I was sitting in my office one day typing a letter when my paralegal Leona came in with a question. She was proofreading a separation agreement I had just drafted and couldn't believe our client's wife was planning to sign it. No alimony; no car; very little personal property; no share of her husband's retirement; plus a sweetheart deal on joint custody. She would be signing away just about every marital right she had! Leona asked me a perfectly reasonable question: "Isn't she entitled to something more?"

The answer to this question is a matter of perspective. For instance, did I mention the wife had just been caught cheating on her husband? Legally, this only means the wife is barred from claiming alimony. She can still get half the marital property, including half the equity in the house, half of my client's retirement, half of the household furnishings, her car, etc. And, unless her adultery directly affected her son, the affair should not prejudice her standing for custody.

I think what Leona was really asking me was, "Aren't we taking advantage of her guilt over her affair to get our client things he couldn't get in court?" The answer? Heck yes!

I'm being tongue-in-cheek here, but in fact this is a tricky case that must be handled delicately to protect my client. I represent my client's interests, and my client's interests alone, so ethically I have no problems drafting a separation agreement like the one Leona asked about. However, if you find yourself in my client's situation (betrayed by your spouse), there are some significant risks to pushing for a totally one-sided agreement like the one I drafted.

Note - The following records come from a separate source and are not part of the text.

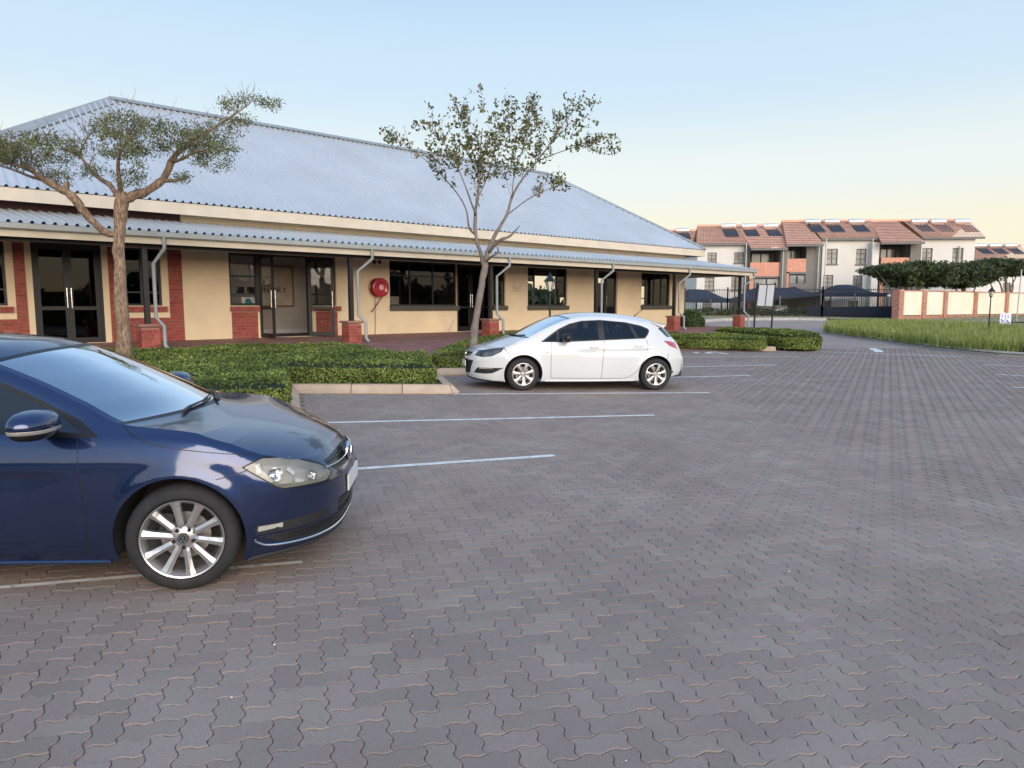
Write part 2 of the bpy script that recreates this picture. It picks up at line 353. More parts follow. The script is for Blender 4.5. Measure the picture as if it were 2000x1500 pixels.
decal('wheelchair_marking', [[(1354, 688), (1365, 688), (1365, 689.6), (1354, 689.6)], [(1376, 689), (1384, 687.4), (1402, 687), (1402, 688.2), (1388, 688.6), (1395, 690.6), (1380, 690.6)],
       [(1398, 689.2), (1412, 690.4), (1425, 691.2), (1424, 692), (1409, 691.6)], [(1406, 688.6), (1421, 690), (1419, 690.5), (1404, 689.2)]])
# ------------------------------------------------------------ kerbs: every stone its own piece
def kerb(name, pts, m, side=1, wtop=.16, wslope=.12, h=.15, step=1.0, gap=.012):
    root = None; pts = [Vector(p) for p in pts]
    # resample with rounded corners
    seg = []; L = 0; cum = [0]
    for i in range(len(pts)-1): L += (pts[i+1]-pts[i]).length; cum.append(L)
    def pos(s):
        s = max(0, min(L, s))
        for i in range(len(pts)-1):
            if s <= cum[i+1]+1e-6: return pts[i].lerp(pts[i+1], (s-cum[i])/max(1e-6, cum[i+1]-cum[i]))
        return pts[-1]
    cuts = []
    for i in range(len(pts)-1):
        n = max(1, round((cum[i+1]-cum[i])/step)); cuts += [cum[i]+(cum[i+1]-cum[i])*k/n for k in range(n)]
    cuts.append(L)
    def frame(s):
        # mitred offset direction
        i = next((k for k in range(1, len(cum)-1) if abs(cum[k]-s) < 1e-5), None)
        if i is not None:
            a = (pts[i]-pts[i-1]).normalized(); b = (pts[i+1]-pts[i]).normalized(); na = Vector((-a.y, a.x, 0)); nb = Vector((-b.y, b.x, 0)); m_ = (na+nb); m_.normalize(); return m_*(1/max(.5, m_.dot(na)))*side
        t = (pos(s+.01)-pos(s-.01)); t.z = 0; t.normalize(); return Vector((-t.y, t.x, 0))*side
    prof = [(0, -.05), (0, .035), (wslope*.25, .055), (wslope*.9, h-.015), (wslope+.02, h), (wslope+wtop, h), (wslope+wtop, -.05)]
    root = empty(name); tag(root, kind='structure')
    for k in range(len(cuts)-1):
        s0, s1 = cuts[k], cuts[k+1]; ln = s1-s0; g0, g1 = s0+gap/2, s1-gap/2; mb = MB()
        R = []
        for s in (g0, g1):
            n_ = frame(s0 if s == g0 else s1); c = pos(s); z = float(G(c.x, c.y)); R.append([(c.x+n_.x*a, c.y+n_.y*a, z+b+random.uniform(-.002, .002)) for a, b in prof])
        mb.add(R[0]+R[1], [tuple(range(7))[::-1], tuple(range(7, 14))]+[(i, (i+1) % 7, 7+(i+1) % 7, 7+i) for i in range(7)])
        mb.build('kerb_stone', m, root, bevel=.006)
    return root
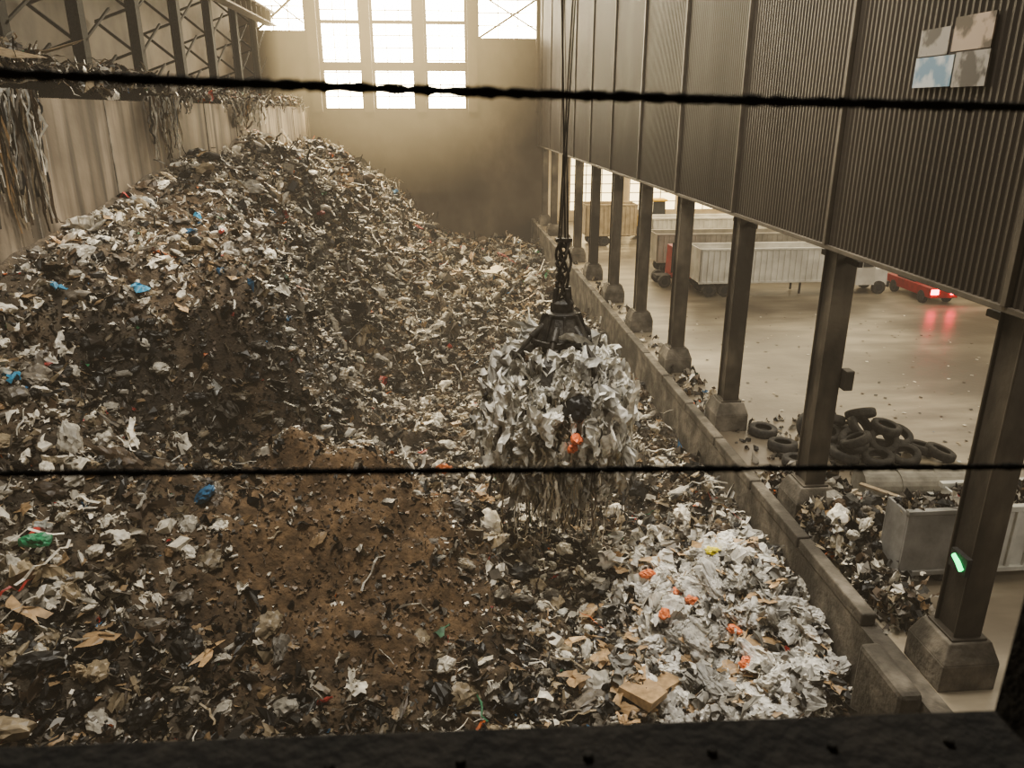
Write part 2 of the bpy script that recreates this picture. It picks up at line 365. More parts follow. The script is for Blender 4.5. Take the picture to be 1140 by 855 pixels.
sc=rng.uniform(.12,.5,n); L.put(FILM,np.stack([x,y,z],1),np.stack([sc,sc*.7,sc*.55],1),cols(n,np.full(n,.1),dark=.4),.6,0)
n=110; x=rng.uniform(3.2,8.0,n); y=rng.uniform(12,17.5,n); z=H(x,y)+.33
sc=rng.uniform(.25,.8,n); L.put(CARD,np.stack([x,y,z],1),np.stack([sc,sc*.7,sc],1),np.array(card)*rng.uniform(.6,1.1,(n,1)),.5,0)
for (x,y) in [(5.0,16.8),(5.7,15.4),(6.3,14.2),(6.2,13.2),(5.6,16.2),(4.9,15.0)]:
    spec(BAG,x,y,(.36,.28,.24),(.85,.24,.09),.4,.42)
spec(BAG,6.6,16.7,(.4,.3,.2),(.75,.65,.05),.4,.4)
spec(BAG,-8.3,14.2,(.5,.4,.3),(.04,.30,.14),.4,.45)
for (x,y) in [(-8.7,22.4),(-10.3,21.0),(-10.0,17.6),(-8.9,29)]: spec(FILM,x,y,(.6,.4,.3),(.06,.32,.52),.5,.3)
lit=L.obj('loose_refuse',M_trash); lit.parent=base

# ------------------------------------------------------------ refuse on left ledge + hanging rags
def HL(x,y):
    return 10.4+np.clip(.35+.45*fbm(x/1.5,y/1.5,3,61),0,2)*np.clip((x+17)/1,0,1)+1.3*blob(x,y,-14.3,27,1.6,4.5)+.7*blob(x,y,-13.8,36,1.3,3)
xs=np.linspace(-17,-12.02,50); yy=np.linspace(14,74,260); X,Y=np.meshgrid(xs,yy); Z=HL(X,Y)
nx,ny=50,260; i,j=np.meshgrid(np.arange(nx-1),np.arange(ny-1)); q=(j*nx+i).ravel()
lb=pymesh('ledge_refuse_heap',np.stack([X,Y,Z],2).reshape(-1,3),[np.stack([q,q+1,q+nx+1,q+nx],1)],np.tile(np.array([[.10,.072,.045]]),(nx*ny,1)),M_base,True)
L=Litter(); n=9000; x=rng.uniform(-16.5,-12.0,n); y=rng.uniform(15,73,n); z=HL(x,y)+.05
sc=rng.uniform(.12,.55,n); L.put(FILMS,np.stack([x,y,z],1),np.stack([sc,sc*.8,sc],1),cols(n,np.full(n,.1))*.8,.7,0)
n=3000; x=rng.uniform(-16.5,-12.0,n); y=rng.uniform(15,73,n); z=HL(x,y)+.05; sc=rng.uniform(.5,1.8,n)
L.put(T_strip,np.stack([x,y,z],1),np.stack([sc*.04,sc,sc*.6],1),cols(n,np.full(n,.1))*.8,.6,.15)
L.put(CARD,np.array([[-13.6,29.5,11.9],[-13.4,25,11.9],[-12.8,38,11.2]]),np.array([[3.0,3.6,1.6],[2.6,3,1.2],[1.6,2.6,1]]),np.array([[.36,.27,.17],[.30,.23,.15],[.38,.29,.19]]),.3,0)
def rags(n,y0,y1,l0,l1,th,x=-11.78):
    yc=rng.uniform(y0,y1,max(2,n//9)); y=np.clip(yc[rng.integers(0,len(yc),n)]+rng.normal(0,.16,n),y0,y1); l=l0+(l1-l0)*rng.random(n)**1.6; w=rng.uniform(.02,.07,n)*th
    c=cols(n,np.full(n,.4),dark=.2)*.7
    L.put(T_strip,np.stack([x+rng.uniform(-.08,.15,n),y,10.6-l/2],1),np.stack([w,l,np.full(n,.18)],1),c,0,.10,hang=True)
rags(230,20.0,26.2,.8,4.0,1.3); rags(110,33.5,37.5,.6,2.6,1.4); rags(25,37.5,46,.2,.7,1.4); rags(110,46,58,.3,1.5,2.0); rags(30,58,72,.2,.7,2)
lo_=L.obj('ledge_litter',M_trash); lo_.parent=lb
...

Just how much is your cheating spouse's cooperative demeanor owing to his or her guilt, and how much are they just trying to make a graceful exit so they go off to pursue their new romantic interests? Not a fun question to ponder, I know, but it makes a real difference when assessing how likely your spouse is to seek her own legal advise. In the case above, if my client's wife had taken the time to have her own attorney review the agreement, she would know my client was making demands for things he couldn't win in court. If she then refused to sign, that's anywhere from $1000-1500 my client just flushed down the drain. Now, he has to start all over again with a new, bigger fee to have me gear up for a prolonged court fight.

I make sure my clients understand the risks in a case like this up front. Sometimes, it leads the client to take a more even-handed approach. Other times, the client decides to take a calculated risk and push forward with a heavy-handed bargaining posture. There is no right or wrong answer here. Just remember, if you find yourself in this situation, you are probably acting under just a much emotional stress, if not more, than your spouse. Remember to take a step back to look at how the terms of your proposed settlement are likely to affect you, your spouse, and your children over the long term. As long as you can do that, I'll be in your corner all the way, whatever you decide.